3D scene scripts:
--------------------

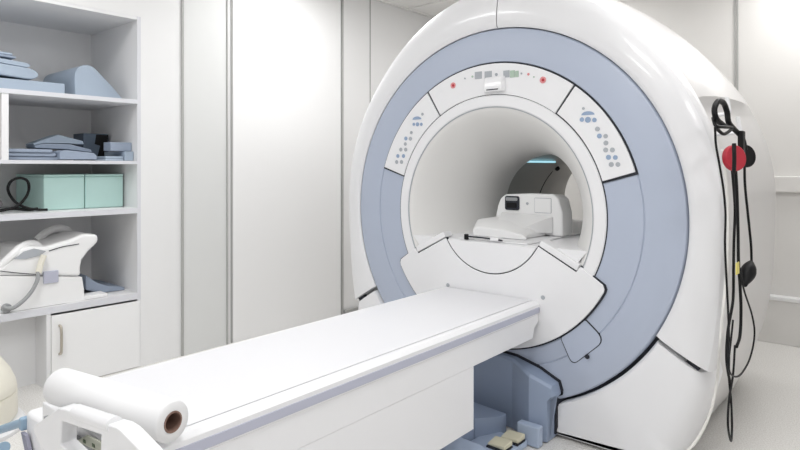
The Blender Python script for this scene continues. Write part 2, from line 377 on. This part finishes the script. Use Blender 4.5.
# blue front ring (slightly raised disc) with a concentric step
def ringpart(name, prof, m, n=160): return obj(name, lathe(prof, n, True), m, mri, angle=30)
blue = ringpart('blue_ring', [(.592, -.004), (.745, -.004), (.747, -.0005), (.750, -.0005), (.753, -.006), (.80, -.007), (.898, -.004), (.911, .002), (.917, .014), (.918, .07), (.592, .07)], M['blue'])
obj('ring_gap', lathe([(.90, .05), (.945, .05), (.955, .16), (.905, .16)], 160, True), M['dark'], mri)
# white inner ring, thin dark lines and bore
ringpart('inner_ring', [(.530, -.010), (.536, -.014), (.583, -.014), (.589, -.009), (.590, .05), (.530, .05)], M['white2'])
obj('ring_seam', lathe([(.588, -.0065), (.5935, -.0065), (.5935, .0), (.588, .0)], 160, True), M['dark'], mri)
obj('lip_seam', lathe([(.5262, -.0105), (.5302, -.0135), (.5302, -.004), (.5262, -.004)], 160, True), M['grey'], mri)
prof = [(.5285, -.008), (.522, -.006), (.505, .006), (.47, .05), (.43, .115), (.39, .20), (.355, .30), (.328, .40), (.31, .50), (.304, .60), (.304, .66), (.32, .66), (.34, .5), (.45, .14), (.5285, .06)]
ringpart('bore_flare', prof, M['bore'])
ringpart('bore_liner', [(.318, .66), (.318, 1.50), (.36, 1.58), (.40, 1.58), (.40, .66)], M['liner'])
# bore light strip and small cable inside the tunnel
bm = bmesh.new()
a = math.radians(121); c = pol(.309, a, 0)
box(bm, c.x-.008, c.x+.008, .66, 1.02, c.z-.008, c.z+.003)
obj('bore_light', bm, M['cyan'], mri, .003)
cb = [at(557, 166, X=-.23), at(552, 172, X=-.25), at(545, 182, X=-.27), at(540, 193, X=-.275), at(539, 200, X=-.275)]
obj('bore_cable', tube(cb, .0028), M['black'], mri)
bm = disc(at(556, 166.5, X=-.235), (.6, -.4, -.6), .016, .03); obj('bore_socket', bm, M['black'], mri, .003)

# front cover: two upper halves, split left/right at the top, ending at a radial joint
def cover(name, a0, a1, m=M['white'], n=90):
    angs = frange(a0, a1, n); bm = bmesh.new()
    prof = []
    for d in angs:
        a = math.radians(d); X1, Z1_ = outline(d); R1 = math.hypot(X1, Z1_-ZC); aa = math.atan2(Z1_-ZC, X1)
        col = []
        for f, y in ((0, .03), (.0, .006), (.05, -.001), (.15, -.006), (.35, -.006), (.6, .0), (.8, .010), (.93, .026), (.99, .05), (1.0, .09), (.99, .12), (.9, .12), (.0, .10)):
            r = .921+(R1-.921)*f; col.append(Vector((r*math.cos(aa), y, ZC+r*math.sin(aa))))
        prof.append(col)
    return obj(name, loft(bm, prof), m, mri, angle=28)
cover('front_cover', -30.6, 87.9); cover('front_cover', 88.25, 210.6)
# lower skirts: flat front with rounded outer corner, floor edge
def skirt(sgn):
    bm = bmesh.new(); angs = frange(-72.5, -32.0, 44); rings = []
    for d in angs:
        X1, Zq = outline(d); a = math.radians(d); R1 = math.hypot(X1, Zq-ZC)-max(0, (d+34)/2.4)*.035
        col = []
        R0 = .931
        for f, y in ((0, .12), (0, .02), (.035, .004), (.09, .0), (.5, .0), (.70, .004), (.83, .016), (.93, .042), (.985, .085), (1.0, .15), (1.0, .24), (.97, .30), (.9, .30)):
            r = R0+(R1-R0)*f
            if Zq < .03 and f > .5:           # bottom edge: stay flat to the floor
                y = .0 if f < .99 else y; 
            col.append(Vector((sgn*max(.352-(d+72.5)*0, r*math.cos(a))+sgn*(d+72.5)*1e-4, y, ZC+r*math.sin(a))))
        rings.append(col)
    return obj('lower_skirt', loft(bm, rings), M['white2'], mri, angle=30)
skirt(1); skirt(-1)
# joint gap backing
for s in (0, 1):
    a0, a1 = (-31.7, -30.5) if not s else (210.5, 211.7)
    obj('joint_gap', arcband(.93, 1.06, a0-1.2*(1-s)-.3, a1+.3+1.2*s, .05, .20, 3), M['cable'], mri)
    obj('joint_gap', arcband(1.06, 1.115, a0-1.6*(1-s)-.5, a1+.5+1.6*s, .03, .20, 3), M['dark'], mri)
# main body
SECT = [(.125, .0, 1.0, -.045), (.2, .25, 1.0, -.022), (.35, .65, 1.0, -.008), (.55, .85, 1.0, .0), (.8, 1.0, 1.0, .0), (1.0, 1.0, 1.0, -.002), (1.2, 1.0, 1.0, -.02), (1.38, .95, 1.0, -.06), (1.5, .9, 1.0, -.13), (1.56, .85, 1.0, -.22)]
angs = [-90+360*i/240 for i in range(240)]
def step(d):                                 # the upper body stands proud of the side panel
    dd = d if d <= 90 else 180-d
    return 1 if dd > 29.5 else (0 if dd < 28 else (dd-28)/1.5)
rings = []
for y, bd, k, dr in SECT:
    ext = .034 if y > .13 else .02
    if y > .9: ext *= max(0, 1-(y-.9)/.25)
    rings.append(ring_at(y, angs, bd, k, lambda d: dr+(ext*(step(d)-.55) if ext else 0)))
bm = bmesh.new(); loft(bm, rings, cap=False)
# rear annulus to the tunnel
last = rings[-1]; inner = [pol(.38, math.radians(d), 1.57) for d in angs]
loft(bm, [last, inner], cap=False)
loft(bm, [rings[0], [pol(.96, math.radians(d), .125) for d in angs]], cap=False)
obj('body_shell', bm, M['shell'], mri, angle=32)

# console panels
def console(name, a0, a1, r0=.5915):
    p = obj(name, arcband(r0, .7435, a0, a1, -.016, .0, 40), M['white2'], mri, .003); return p
obj('console_gap', arcband(.590, .750, 15.4, 162.7, -.0085, .0, 90), M['dark'], mri)
pr = console('console_panel', 16.3, 53.0, .5962); pc = console('console_panel', 53.8, 121.3); plft = console('console_panel', 122.1, 162.0)
def btn(parent, px, py, r=.011, m='grey', sq=None, name='button'):
    r *= .88
    c = at(px, py, Y=-.016)
    if sq: o = obj(name, B(c.x-sq[0]/2, c.x+sq[0]/2, -.0185, -.0155, c.z-sq[1]/2, c.z+sq[1]/2), M[m], parent, .001)
    else: o = obj(name, disc((c.x, -.0155, c.z), (0, -1, 0), r, .003, 16), M[m], parent)
    return o
def dome(parent, px, py, r):
    c = at(px, py, Y=-.016); pts = [(c.x+r*math.cos(PI*k/12), c.z+r*.55*math.sin(PI*k/12)) for k in range(13)]
    obj('button', prism(pts, lambda a, b: (a, -.0185, b), lambda a, b: (a, -.0155, b)), M['bbtn'], parent)
dome(pr, 588, 115, .030); btn(pr, 583.5, 108.5, .007, 'grey')
for q, m_ in (((582, 119.6), 'bbtn'), ((588, 119.8), 'bbtn'), ((594.5, 120), 'bbtn')): btn(pr, *q, .0115 if q[0] != 588 else .015, m_)
for px, py, r, m_ in ((597.5, 129, .012, 'grey'), (599.5, 136, .012, 'bbtn'), (605.7, 136.2, .011, 'grey'), (606, 143, .012, 'grey'), (605.8, 150, .012, 'grey'), (612.5, 150, .012, 'grey'), (608.6, 157.3, .0125, 'bbtn'), (615.4, 157.5, .0115, 'bbtn'), (611.4, 164.5, .0125, 'grey'), (618, 164.5, .0115, 'grey')): btn(pr, px, py, r, m_)
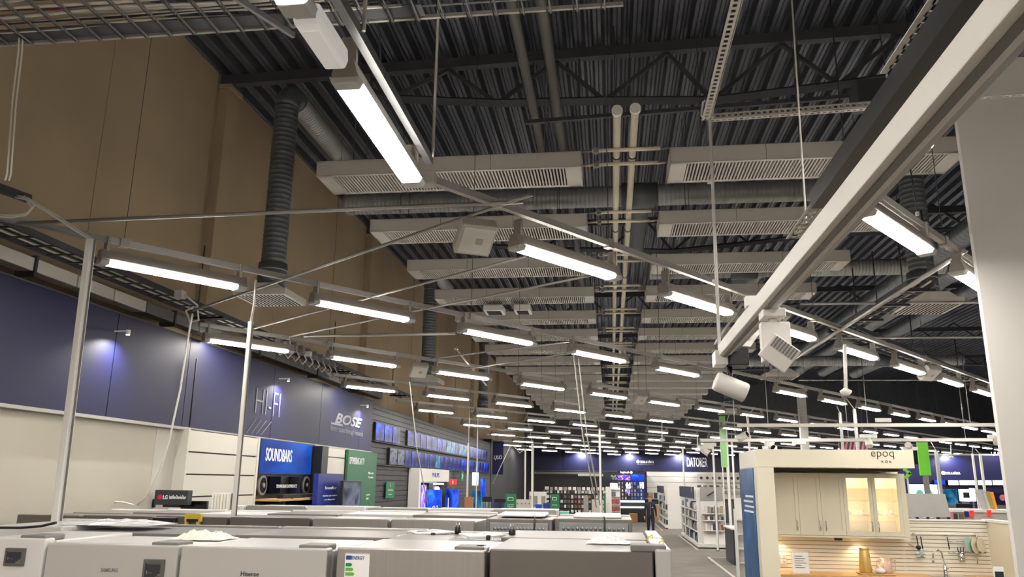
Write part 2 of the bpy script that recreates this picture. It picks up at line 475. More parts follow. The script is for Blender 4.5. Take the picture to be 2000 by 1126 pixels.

--------------------

• _WHAT TO PRODUCE_:
Take the records from their first line through the line containing "bm = disc(at(556, 166.5, X=-.235), (.6, -.4, -.6), .016, .03);" and please return exactly those lines, both ends included, minus the pictures.

• _FINISHED EXERCISE_:
The Blender Python script for this scene continues. Write part 2, from line 377 on. This part finishes the script. Use Blender 4.5.
# blue front ring (slightly raised disc) with a concentric step
def ringpart(name, prof, m, n=160): return obj(name, lathe(prof, n, True), m, mri, angle=30)
blue = ringpart('blue_ring', [(.592, -.004), (.745, -.004), (.747, -.0005), (.750, -.0005), (.753, -.006), (.80, -.007), (.898, -.004), (.911, .002), (.917, .014), (.918, .07), (.592, .07)], M['blue'])
obj('ring_gap', lathe([(.90, .05), (.945, .05), (.955, .16), (.905, .16)], 160, True), M['dark'], mri)
# white inner ring, thin dark lines and bore
ringpart('inner_ring', [(.530, -.010), (.536, -.014), (.583, -.014), (.589, -.009), (.590, .05), (.530, .05)], M['white2'])
obj('ring_seam', lathe([(.588, -.0065), (.5935, -.0065), (.5935, .0), (.588, .0)], 160, True), M['dark'], mri)
obj('lip_seam', lathe([(.5262, -.0105), (.5302, -.0135), (.5302, -.004), (.5262, -.004)], 160, True), M['grey'], mri)
prof = [(.5285, -.008), (.522, -.006), (.505, .006), (.47, .05), (.43, .115), (.39, .20), (.355, .30), (.328, .40), (.31, .50), (.304, .60), (.304, .66), (.32, .66), (.34, .5), (.45, .14), (.5285, .06)]
ringpart('bore_flare', prof, M['bore'])
ringpart('bore_liner', [(.318, .66), (.318, 1.50), (.36, 1.58), (.40, 1.58), (.40, .66)], M['liner'])
# bore light strip and small cable inside the tunnel
bm = bmesh.new()
a = math.radians(121); c = pol(.309, a, 0)
box(bm, c.x-.008, c.x+.008, .66, 1.02, c.z-.008, c.z+.003)
obj('bore_light', bm, M['cyan'], mri, .003)
cb = [at(557, 166, X=-.23), at(552, 172, X=-.25), at(545, 182, X=-.27), at(540, 193, X=-.275), at(539, 200, X=-.275)]
obj('bore_cable', tube(cb, .0028), M['black'], mri)
bm = disc(at(556, 166.5, X=-.235), (.6, -.4, -.6), .016, .03); obj('bore_socket', bm, M['black'], mri, .003)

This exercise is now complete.